かつての大内宿の暮らしを体感「大内宿町並み展示館」
大内宿を巡る際には必ず訪れたいのが「大内宿町並み展示館」です。江戸時代初期に建てられた大名の宿舎である本陣を復元した茅葺き屋根の建物内では、当時の風習を伝える写真や生活用具、約1,300点を展示。茅葺き屋根の構造を説明したパネルや葺き替え工事の解説動画などもあり、茅葺き屋根の建物について学ぶことができます。
また、足に伝わる木の床の冷たさ、体を芯から温める囲炉裏、燃える薪から立ち昇る煙の臭いなど、訪れれば大内宿での暮らしを五感で感じる貴重な体験ができます。
見所満載の最寄り駅「湯野上温泉駅」も要チェック!
大内宿の行き帰りには、珍しい茅葺き屋根の駅でほっと一息
足湯にカフェも! 旅の玄関口「湯野上温泉駅」
大内宿の最寄り駅である会津鉄道「湯野上温泉駅」は全国でも珍しい茅葺屋根の駅舎が印象的な駅。
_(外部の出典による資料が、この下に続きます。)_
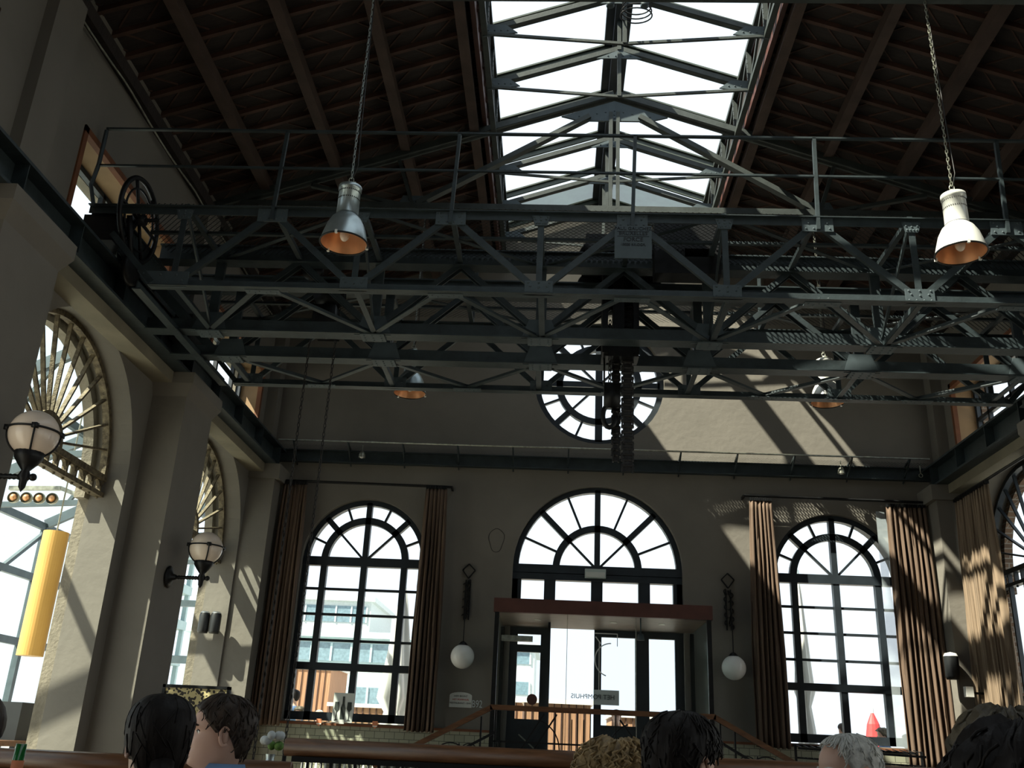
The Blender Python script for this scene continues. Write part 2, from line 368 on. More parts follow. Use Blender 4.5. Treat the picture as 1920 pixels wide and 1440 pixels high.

旧国鉄の「湯野上駅」として開業し、1987年(昭和62)に運営元が会津鉄道になると大内宿の町並みに合わせ、茅葺き屋根の木造駅舎に改築されました。囲炉裏のある昔ながらの駅舎には名産品を揃えた売店、軽食などを提供するカフェもあります。
また、駅舎の隣には湯野上温泉の源泉を引いた足湯「親子地蔵尊の湯」があり、大内宿を訪れた観光客が電車の待ち時間に旅の疲れを癒す姿も。旅人を温かく迎え入れ、そして送り出してくれる、心安らぐ憩いの場所です。
大内宿ならではの体験を堪能しよう
大内宿では四季折々の風景に加え、お祭りなどの催しも楽しめます。たとえば、「雪まつり」では観光客が参加できるイベントや、冬季限定の打ち上げ花火が行われ、訪れる人々を盛り上げてくれます。また、ネギ一本を箸代わりに食べる名物の「ネギそば」や郷土料理「しんごろう」「栃もち」など、地元ならではのグルメも見逃せません。ぜひ歴史風情感じる町並みを眺めながら、この場所ならではの体験を堪能してみてください。
※猿游号の利用は、バスフリー乗車券の代金(大人1,100円、小児500円)がかかります。
※2025年3月時点の情報です。